The semi-products collected after casting are far from the finished product, and there is still much work ahead! The products will be polished and adjusted to the desired size on the mounting, and the jewellery of different parts is going to be put together.


After mounting, the products are sent to the barrel polishing. Barrel polishing represents something like a drum, reminding a washing machine. The process consists of several stages: several types of abrasives are poured into the drum one by one, here we show some wax drops, but there are many options: from tiny metal needles to ceramic balls. At each stage, products with an abrasive are placed in the drum to whirl. Under the repetitive influence of barrel polishing, the products will be cold-harden (compressed) and polished.

Then, products will be stamped to confirm the quality. The manufacturer brands silver products — they put a nameplate, a unique stamp of four letters, and a hallmark.



Apart from synthesized cubic zirconia for the BAGUETTE collection, all the insets in our jewellery are natural.
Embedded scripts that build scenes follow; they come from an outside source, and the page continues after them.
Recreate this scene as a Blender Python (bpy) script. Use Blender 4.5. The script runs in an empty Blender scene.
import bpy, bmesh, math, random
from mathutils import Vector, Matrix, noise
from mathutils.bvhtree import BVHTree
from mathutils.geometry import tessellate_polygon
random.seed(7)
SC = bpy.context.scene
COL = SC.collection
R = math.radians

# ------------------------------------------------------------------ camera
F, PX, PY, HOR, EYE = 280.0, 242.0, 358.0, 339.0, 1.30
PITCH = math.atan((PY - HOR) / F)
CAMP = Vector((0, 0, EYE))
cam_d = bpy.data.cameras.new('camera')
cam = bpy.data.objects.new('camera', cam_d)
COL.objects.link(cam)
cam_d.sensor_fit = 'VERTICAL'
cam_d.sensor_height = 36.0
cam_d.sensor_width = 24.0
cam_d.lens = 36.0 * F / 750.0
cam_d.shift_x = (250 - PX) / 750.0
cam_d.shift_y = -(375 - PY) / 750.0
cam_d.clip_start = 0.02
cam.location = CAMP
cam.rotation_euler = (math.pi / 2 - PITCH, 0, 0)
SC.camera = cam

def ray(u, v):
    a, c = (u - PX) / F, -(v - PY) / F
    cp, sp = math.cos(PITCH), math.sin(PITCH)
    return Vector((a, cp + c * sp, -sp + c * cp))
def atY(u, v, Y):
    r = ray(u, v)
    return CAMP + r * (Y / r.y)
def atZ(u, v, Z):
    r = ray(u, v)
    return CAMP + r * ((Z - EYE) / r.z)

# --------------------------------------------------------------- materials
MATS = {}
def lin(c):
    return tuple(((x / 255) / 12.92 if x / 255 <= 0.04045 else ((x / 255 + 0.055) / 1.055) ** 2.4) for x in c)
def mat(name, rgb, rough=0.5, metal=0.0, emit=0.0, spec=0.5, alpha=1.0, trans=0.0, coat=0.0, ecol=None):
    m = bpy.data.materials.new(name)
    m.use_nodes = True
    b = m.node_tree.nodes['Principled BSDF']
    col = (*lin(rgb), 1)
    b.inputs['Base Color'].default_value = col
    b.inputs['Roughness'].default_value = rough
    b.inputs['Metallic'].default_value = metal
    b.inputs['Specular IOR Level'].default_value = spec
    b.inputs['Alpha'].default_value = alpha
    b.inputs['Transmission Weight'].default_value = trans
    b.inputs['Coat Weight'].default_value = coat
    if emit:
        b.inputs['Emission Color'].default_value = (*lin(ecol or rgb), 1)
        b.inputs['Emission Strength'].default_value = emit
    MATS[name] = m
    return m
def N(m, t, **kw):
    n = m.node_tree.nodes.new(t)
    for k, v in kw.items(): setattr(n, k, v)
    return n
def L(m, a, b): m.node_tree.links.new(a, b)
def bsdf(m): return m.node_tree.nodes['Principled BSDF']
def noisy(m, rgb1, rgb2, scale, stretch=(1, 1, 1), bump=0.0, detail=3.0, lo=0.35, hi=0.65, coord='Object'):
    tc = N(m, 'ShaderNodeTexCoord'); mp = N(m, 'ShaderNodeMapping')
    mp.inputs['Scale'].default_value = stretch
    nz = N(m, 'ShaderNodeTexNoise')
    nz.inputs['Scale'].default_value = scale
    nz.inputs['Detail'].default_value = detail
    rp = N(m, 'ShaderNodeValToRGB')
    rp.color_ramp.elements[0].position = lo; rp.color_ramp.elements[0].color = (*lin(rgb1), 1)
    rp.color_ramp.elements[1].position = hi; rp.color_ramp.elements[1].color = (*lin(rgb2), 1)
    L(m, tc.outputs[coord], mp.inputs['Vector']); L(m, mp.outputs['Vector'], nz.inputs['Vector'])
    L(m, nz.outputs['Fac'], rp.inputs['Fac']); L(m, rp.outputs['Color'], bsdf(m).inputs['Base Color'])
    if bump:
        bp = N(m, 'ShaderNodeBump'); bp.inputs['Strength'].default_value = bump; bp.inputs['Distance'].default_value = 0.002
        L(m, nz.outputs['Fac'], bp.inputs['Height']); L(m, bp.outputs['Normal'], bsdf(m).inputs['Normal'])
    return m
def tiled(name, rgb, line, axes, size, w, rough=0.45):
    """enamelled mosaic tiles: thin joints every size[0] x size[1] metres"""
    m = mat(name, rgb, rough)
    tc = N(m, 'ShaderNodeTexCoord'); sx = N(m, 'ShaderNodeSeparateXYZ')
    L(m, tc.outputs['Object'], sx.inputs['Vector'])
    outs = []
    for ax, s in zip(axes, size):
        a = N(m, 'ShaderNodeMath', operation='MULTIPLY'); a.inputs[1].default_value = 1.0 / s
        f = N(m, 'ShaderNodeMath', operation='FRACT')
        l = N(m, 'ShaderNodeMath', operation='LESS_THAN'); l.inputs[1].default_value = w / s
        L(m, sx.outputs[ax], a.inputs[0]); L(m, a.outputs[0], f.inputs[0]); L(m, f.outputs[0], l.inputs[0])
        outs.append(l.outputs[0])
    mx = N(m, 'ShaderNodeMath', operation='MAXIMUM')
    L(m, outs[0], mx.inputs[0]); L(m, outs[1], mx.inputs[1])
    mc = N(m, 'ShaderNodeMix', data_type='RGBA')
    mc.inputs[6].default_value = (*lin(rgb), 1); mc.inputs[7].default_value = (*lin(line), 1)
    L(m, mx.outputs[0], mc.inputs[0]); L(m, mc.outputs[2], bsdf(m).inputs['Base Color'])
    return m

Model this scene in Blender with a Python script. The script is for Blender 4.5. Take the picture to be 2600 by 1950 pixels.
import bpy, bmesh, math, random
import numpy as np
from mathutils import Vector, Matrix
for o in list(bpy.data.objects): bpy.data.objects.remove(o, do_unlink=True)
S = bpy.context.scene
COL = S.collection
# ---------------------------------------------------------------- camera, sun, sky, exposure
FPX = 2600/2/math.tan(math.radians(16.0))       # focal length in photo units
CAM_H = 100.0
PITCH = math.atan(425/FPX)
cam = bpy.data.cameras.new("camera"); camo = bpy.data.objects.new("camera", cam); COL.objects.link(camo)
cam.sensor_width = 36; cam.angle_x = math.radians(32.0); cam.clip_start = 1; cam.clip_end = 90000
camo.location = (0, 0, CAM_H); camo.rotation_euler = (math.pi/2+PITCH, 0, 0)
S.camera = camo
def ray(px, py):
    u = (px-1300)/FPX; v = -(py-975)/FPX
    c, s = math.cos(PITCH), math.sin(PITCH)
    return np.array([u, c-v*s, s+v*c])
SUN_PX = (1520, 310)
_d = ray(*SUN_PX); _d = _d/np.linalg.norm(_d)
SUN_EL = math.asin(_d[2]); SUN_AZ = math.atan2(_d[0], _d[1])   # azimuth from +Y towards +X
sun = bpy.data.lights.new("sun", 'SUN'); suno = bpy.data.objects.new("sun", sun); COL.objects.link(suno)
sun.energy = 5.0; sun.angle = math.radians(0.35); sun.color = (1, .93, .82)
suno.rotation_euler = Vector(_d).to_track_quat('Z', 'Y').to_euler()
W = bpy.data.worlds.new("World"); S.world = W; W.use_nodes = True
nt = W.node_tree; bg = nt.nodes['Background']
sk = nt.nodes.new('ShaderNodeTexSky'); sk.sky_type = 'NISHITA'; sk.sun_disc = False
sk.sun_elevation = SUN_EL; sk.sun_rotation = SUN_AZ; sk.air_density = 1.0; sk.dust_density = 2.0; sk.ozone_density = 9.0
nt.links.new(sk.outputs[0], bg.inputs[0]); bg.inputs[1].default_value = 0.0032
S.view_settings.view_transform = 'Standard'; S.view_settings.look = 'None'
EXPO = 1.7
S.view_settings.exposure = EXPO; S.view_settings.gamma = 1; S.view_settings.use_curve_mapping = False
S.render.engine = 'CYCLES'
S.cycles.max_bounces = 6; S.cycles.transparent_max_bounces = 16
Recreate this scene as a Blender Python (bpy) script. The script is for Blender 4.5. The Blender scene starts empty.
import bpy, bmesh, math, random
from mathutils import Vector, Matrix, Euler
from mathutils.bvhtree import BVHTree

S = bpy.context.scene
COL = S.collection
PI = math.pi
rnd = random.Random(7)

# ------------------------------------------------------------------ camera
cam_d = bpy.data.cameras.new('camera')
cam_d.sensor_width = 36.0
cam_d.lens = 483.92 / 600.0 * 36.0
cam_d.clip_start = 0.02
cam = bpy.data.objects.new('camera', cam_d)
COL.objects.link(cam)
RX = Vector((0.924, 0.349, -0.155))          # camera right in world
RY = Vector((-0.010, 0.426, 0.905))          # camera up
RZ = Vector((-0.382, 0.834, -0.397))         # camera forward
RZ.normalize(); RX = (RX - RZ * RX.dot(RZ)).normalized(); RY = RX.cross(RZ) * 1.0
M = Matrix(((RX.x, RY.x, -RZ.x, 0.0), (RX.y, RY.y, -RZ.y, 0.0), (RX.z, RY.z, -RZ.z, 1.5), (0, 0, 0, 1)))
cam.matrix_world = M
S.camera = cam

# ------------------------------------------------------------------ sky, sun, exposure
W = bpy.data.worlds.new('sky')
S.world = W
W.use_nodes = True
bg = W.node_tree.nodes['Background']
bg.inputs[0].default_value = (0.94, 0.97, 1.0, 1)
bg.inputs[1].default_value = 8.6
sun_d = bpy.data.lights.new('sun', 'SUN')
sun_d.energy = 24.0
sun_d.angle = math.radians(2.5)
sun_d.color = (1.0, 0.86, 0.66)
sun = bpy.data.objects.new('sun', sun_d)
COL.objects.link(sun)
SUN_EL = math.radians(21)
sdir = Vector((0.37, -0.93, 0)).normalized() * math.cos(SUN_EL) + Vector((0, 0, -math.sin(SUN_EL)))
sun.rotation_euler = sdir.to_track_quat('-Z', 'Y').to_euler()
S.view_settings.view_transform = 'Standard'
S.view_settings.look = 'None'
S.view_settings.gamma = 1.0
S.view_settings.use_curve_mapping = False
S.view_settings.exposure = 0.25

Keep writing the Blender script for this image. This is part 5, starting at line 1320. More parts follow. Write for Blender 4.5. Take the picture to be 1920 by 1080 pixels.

Moreover, we do not buy ready-made stones but cut them to order. We will talk about this process using the example of new CARBON, IVORY, and SERENE signet rings.

The geography of the origin of the stones is surprising. The cutting manufacturers purchase the white cacholong in the Orenburg region, the black “metal” jaspilite in Kursk, and the blue sodalite mined much further: in Brazil. Special equipment helps cut large minerals into neat ovals, which become part of jewellery at the tacking stage.

Fun fact: in these samples, high cutting accuracy is critical, so inserts are prepared according to the individual measurements of each (!) ring. A silver product can give a slight shrinkage, and since the stones are cut by hand, they may differ by fractions of a millimeter. The stone may not “sit” in the product, leaving more significant gaps. Therefore, such an individual fit is the only suitable option.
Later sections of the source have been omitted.